Sen. Tim Kaine of Virginia told Insider he thought the meeting was a "bad idea," adding it was his "intuition" that the president's trip was at least partly meant to prod Riyadh into stepping up oil production.
"Begging MBS for oil won't reduce gas prices," Rep. Ro Khanna of California, a prominent House progressive, told Insider. He added Biden should establish preconditions such as pushing the Saudi government to lift its devastating blockade of Yemen.
"I see very little evidence that the Saudis are going to lower gas prices," Sen. Ron Wyden of Oregon said on Wednesday. "I see a lot of evidence of their horrendous human rights violations."
Riyadh has very limited room to ramp up oil production — known as "spare capacity" — and analysts say even if Saudi pumped more crude, it could still fail to dent the spike in gas prices. "It's not like throwing a switch," Elkind said. "It's not like that would instantaneously affect things."
Some are pushing the Biden administration to think outside the box.
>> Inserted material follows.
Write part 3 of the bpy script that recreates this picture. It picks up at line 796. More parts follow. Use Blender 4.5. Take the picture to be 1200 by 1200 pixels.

Skanda Amarnath, executive director of left-leaning think tank Employ America, argues the federal government should briefly guarantee demand for oil producers among other administrative maneuvers and prioritize clean-energy initiatives in the long run.
"It feels icky for Democrats to talk about doing things that are kind of industry-friendly," Amarnath told Insider. "But there are actually things if you do them right, you will prevent oil prices from crashing and having this boom-bust cycle again."
"There's nothing that the president controls less than gas prices"
Experts say the White House is all but at the mercy of roiling global energy markets severely disrupted from the war in Ukraine. "There's nothing that the president controls less than gas prices and nothing that people want him to control more than gas prices," Jason Furman, formerly a top economist in the Obama administration, told Insider.
Congressional Democrats are struggling to hang onto their thin majorities.
Some Democrats are blaming large oil companies for raking in huge profits at the expense of Americans who are getting squeezed at the gas pump. Wyden is set to unveil a plan that would slap oil companies with a 21% surtax on profits deemed excessive, along with taxing firms buying back their shares.
"You have Big Oil doing so immensely well under the federal tax code at the expense of the consumer," Wyden told Insider, adding he believes his measure will "connect" with people. Separate polls from the left-leaning Groundwork Collaborative and The Washington Post show a majority of voters pin the blame on oil companies trying to profit off the surge in gas prices.
"Profits are four times what they were prior to the war in Ukraine," Lindsay Owens, executive director of the Groundwork Collaborative who conducted extensive research on the subject, said in an interview. "The oil company executives are bringing in huge profits and bragging about it to shareholders in earnings calls."
Sens. Bernie Sanders of Vermont and Sheldon Whitehouse of Rhode Island also released their own windfall tax proposals. Those are modeled after programs recently established in Italy and the United Kingdom providing checks to the poorest families.
The Biden administration has kept the door open to a windfall profits tax as well. But some liberal and conservative economists are criticizing windfall taxes as potentially inflationary and damaging to efforts at increasing crude production.
"The Wyden plan would partly be passed onto consumers in the form of higher prices and would discourage production," Furman said. "It is not the right approach."
"I think the fact that the Biden administration is floating a windfall profits tax or saying they're gonna consider it shows that they're in blame-shifting mode, not really constructive mode," Donald Schneider, deputy head of US Policy at Piper Sandler and a former House Republican aide, told Insider.